Gracias por tan maravilloso artículo que describe lo que nos ha pasado a muchos de nosotros que nos hemos hecho del Madrid sin tener que presumir de una tradición familiar. Siempre me pregunto: ¿nosotros descubrimos al Madrid y lo hicimos nuestro, o fue el Madrid quien nos descubrió a nosotros y nos hizo suyos para siempre? Sólo una grandeza semejante puede llegar tan lejos.
Jajajaja, enorme artículo. En mi caso, mi conversión al Madridismo fue ya con 40 añazos. Habiendo nacido en el País Vasco, donde como es de esperar, aprendí a odiar con toda mi alma al equipo blanco, mi familia y amigos tardaron casi 2 años en darse cuenta de que no era una broma repetitiva... El tiempo y sobre todo, la distancia (reconozco que si aún viviese en San Sebastián no habría abrazado La Fe Blanca en mi vida, pero llevo ya 20 años trotando por el mundo) me han hecho verlo todo con otra perspectiva, pero por encima de todo, ha sido una pura ley física: acción-reacción.

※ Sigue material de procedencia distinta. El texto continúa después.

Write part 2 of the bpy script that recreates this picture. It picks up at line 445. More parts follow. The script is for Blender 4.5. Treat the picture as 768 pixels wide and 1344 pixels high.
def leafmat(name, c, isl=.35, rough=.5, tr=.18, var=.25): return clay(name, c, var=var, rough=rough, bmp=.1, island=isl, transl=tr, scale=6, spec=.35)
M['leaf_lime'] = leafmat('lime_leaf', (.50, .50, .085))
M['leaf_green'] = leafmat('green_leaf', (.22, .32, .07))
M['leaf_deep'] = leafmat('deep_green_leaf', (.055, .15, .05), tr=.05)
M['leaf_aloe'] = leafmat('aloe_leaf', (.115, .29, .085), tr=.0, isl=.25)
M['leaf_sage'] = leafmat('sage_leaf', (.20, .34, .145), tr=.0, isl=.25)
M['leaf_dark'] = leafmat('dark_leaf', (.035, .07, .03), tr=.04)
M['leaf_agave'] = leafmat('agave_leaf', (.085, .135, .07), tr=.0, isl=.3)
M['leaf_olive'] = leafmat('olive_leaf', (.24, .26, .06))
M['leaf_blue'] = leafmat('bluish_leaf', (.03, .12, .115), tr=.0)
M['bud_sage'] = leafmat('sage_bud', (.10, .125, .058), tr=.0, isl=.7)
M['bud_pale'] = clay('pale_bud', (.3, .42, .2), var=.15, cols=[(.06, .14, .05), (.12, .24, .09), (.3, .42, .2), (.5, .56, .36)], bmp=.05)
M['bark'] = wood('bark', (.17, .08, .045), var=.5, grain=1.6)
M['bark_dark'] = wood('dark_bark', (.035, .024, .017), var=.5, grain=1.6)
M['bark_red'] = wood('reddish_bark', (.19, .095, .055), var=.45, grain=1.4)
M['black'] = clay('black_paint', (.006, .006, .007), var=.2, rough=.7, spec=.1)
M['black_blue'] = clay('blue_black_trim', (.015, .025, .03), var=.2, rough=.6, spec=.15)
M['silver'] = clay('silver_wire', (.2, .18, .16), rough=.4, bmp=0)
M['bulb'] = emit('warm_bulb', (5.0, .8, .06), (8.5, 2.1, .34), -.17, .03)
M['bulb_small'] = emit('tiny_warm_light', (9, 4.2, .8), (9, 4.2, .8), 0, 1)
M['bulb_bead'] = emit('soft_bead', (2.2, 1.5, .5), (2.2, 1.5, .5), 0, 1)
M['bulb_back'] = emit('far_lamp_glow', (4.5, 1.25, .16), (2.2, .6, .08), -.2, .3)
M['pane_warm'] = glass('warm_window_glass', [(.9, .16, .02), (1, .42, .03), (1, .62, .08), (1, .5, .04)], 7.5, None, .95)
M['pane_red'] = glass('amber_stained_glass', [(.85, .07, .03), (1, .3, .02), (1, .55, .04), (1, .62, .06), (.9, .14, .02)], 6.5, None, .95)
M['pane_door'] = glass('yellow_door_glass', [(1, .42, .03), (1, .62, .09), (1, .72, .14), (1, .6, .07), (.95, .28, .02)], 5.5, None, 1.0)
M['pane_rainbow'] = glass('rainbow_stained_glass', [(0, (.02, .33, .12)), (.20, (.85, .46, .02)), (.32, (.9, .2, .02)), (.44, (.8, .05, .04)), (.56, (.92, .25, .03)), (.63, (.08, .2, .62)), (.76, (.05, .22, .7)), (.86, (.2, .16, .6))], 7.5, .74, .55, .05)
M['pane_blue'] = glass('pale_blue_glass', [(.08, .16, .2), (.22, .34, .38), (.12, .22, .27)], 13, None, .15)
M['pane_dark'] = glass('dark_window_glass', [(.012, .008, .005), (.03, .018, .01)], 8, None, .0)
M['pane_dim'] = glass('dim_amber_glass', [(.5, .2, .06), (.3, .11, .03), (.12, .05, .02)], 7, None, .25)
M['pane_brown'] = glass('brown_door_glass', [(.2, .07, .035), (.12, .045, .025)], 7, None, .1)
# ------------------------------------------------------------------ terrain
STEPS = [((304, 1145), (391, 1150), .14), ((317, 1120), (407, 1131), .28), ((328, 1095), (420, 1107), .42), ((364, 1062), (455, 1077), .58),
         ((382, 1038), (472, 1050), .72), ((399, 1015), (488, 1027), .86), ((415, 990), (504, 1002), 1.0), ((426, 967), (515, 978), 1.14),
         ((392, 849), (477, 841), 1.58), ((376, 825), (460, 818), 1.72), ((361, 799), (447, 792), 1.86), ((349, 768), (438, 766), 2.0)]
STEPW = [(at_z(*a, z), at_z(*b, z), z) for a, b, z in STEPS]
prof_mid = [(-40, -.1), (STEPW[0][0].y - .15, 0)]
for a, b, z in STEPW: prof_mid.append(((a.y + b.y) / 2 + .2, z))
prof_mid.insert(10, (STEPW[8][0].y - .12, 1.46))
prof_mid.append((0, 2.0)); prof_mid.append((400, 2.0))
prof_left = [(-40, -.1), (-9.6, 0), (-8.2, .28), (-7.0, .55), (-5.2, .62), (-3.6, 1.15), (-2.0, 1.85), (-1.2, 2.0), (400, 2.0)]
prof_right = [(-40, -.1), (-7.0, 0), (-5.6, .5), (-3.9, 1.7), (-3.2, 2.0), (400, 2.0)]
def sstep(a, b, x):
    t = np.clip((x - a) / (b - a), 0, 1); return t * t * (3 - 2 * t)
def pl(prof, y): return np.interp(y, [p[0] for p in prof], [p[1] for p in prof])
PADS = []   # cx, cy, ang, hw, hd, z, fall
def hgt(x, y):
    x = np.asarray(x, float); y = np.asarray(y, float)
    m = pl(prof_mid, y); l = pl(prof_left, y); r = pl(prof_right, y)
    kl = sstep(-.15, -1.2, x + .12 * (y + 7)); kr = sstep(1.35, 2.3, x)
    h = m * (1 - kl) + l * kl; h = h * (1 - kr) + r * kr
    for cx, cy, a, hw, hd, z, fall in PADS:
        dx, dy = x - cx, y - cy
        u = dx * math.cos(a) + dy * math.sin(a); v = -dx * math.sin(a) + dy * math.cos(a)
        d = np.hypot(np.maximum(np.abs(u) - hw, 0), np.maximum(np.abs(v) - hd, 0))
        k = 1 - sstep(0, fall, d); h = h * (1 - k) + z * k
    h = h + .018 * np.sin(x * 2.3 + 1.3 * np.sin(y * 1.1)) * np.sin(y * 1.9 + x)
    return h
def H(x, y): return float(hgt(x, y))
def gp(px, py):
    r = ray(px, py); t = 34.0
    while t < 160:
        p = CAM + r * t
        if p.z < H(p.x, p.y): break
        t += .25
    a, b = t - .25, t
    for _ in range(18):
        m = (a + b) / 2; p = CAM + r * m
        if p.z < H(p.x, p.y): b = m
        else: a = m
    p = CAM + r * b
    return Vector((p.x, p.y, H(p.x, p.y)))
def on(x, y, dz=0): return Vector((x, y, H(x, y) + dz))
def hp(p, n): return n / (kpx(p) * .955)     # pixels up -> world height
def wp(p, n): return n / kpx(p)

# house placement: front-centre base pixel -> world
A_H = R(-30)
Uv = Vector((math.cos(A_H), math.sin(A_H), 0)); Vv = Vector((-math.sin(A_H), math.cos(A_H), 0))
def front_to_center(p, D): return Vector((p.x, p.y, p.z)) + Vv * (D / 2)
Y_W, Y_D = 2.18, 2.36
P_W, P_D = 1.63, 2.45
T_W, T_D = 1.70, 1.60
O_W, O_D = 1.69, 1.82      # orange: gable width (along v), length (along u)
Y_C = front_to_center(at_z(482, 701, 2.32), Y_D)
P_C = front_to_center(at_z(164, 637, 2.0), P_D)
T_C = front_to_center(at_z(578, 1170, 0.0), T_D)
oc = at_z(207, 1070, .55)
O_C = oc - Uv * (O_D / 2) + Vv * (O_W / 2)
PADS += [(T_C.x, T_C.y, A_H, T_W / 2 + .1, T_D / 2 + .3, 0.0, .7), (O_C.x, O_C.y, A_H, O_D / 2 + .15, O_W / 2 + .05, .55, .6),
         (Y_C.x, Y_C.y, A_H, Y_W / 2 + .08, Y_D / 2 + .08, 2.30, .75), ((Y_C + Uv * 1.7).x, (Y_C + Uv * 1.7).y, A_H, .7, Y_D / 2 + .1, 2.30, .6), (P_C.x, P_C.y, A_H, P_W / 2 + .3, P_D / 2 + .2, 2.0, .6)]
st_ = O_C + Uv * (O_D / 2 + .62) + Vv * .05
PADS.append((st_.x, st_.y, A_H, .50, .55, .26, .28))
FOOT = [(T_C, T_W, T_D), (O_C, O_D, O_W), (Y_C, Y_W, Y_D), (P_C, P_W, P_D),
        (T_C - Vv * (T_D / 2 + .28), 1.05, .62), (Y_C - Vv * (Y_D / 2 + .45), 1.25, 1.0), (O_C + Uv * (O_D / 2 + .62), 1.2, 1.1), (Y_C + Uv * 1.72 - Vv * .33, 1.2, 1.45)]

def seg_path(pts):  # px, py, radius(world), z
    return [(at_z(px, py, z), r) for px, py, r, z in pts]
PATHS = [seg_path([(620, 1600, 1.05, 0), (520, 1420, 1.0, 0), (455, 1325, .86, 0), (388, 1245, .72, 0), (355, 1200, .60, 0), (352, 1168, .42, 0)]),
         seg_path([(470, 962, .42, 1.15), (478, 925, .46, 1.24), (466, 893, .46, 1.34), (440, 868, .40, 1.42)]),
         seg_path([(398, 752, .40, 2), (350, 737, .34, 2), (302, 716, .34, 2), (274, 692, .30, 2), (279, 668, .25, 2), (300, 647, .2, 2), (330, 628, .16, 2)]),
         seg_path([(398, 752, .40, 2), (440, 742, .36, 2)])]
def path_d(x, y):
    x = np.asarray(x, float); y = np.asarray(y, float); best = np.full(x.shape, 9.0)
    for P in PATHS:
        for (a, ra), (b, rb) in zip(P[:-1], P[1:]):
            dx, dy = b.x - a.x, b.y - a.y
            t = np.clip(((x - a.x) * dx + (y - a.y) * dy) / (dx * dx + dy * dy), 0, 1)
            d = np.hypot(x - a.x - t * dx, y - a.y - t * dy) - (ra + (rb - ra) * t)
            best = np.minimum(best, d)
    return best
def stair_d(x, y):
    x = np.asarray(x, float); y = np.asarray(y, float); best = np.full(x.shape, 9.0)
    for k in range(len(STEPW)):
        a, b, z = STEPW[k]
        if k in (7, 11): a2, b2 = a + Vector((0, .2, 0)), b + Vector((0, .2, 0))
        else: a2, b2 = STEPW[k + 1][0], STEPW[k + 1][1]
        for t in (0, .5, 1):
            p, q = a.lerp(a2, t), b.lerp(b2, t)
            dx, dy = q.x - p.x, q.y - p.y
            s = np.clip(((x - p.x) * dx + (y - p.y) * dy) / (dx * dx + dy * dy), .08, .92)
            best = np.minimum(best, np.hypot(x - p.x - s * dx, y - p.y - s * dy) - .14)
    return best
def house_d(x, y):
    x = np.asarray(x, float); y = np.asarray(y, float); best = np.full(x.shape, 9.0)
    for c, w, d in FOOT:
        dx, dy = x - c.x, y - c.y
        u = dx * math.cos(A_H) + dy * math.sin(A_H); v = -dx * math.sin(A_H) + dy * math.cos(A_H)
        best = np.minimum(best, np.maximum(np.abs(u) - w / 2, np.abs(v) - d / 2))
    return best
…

Más básica que la termodinámica de nuestro amigo Falstaff, pero igual de real. Acción-Reacción: Viendo y escuchando el trato que daba la prensa al Real Madrid empecé a sentir empatía por el débil (ironías de la vida, en este caso, el Real Madrid), por el vapuleo al que se veía sometido día sí y día también, a la par que un grado de detestación hacia la prensa española nivel XXL. En su momento, hace 6 años (sí, elegí un gran momento para mi nueva pasión), me parecía que ser madridista era lo más antisistema que se podía ser, era ser un revolucionario a la altura del Che, era rebelarse contra aquellos que creen que somos subnormales (como poco), ERA PURO ROMANTICISMO!! Y así, hasta hoy. Hala Madrid!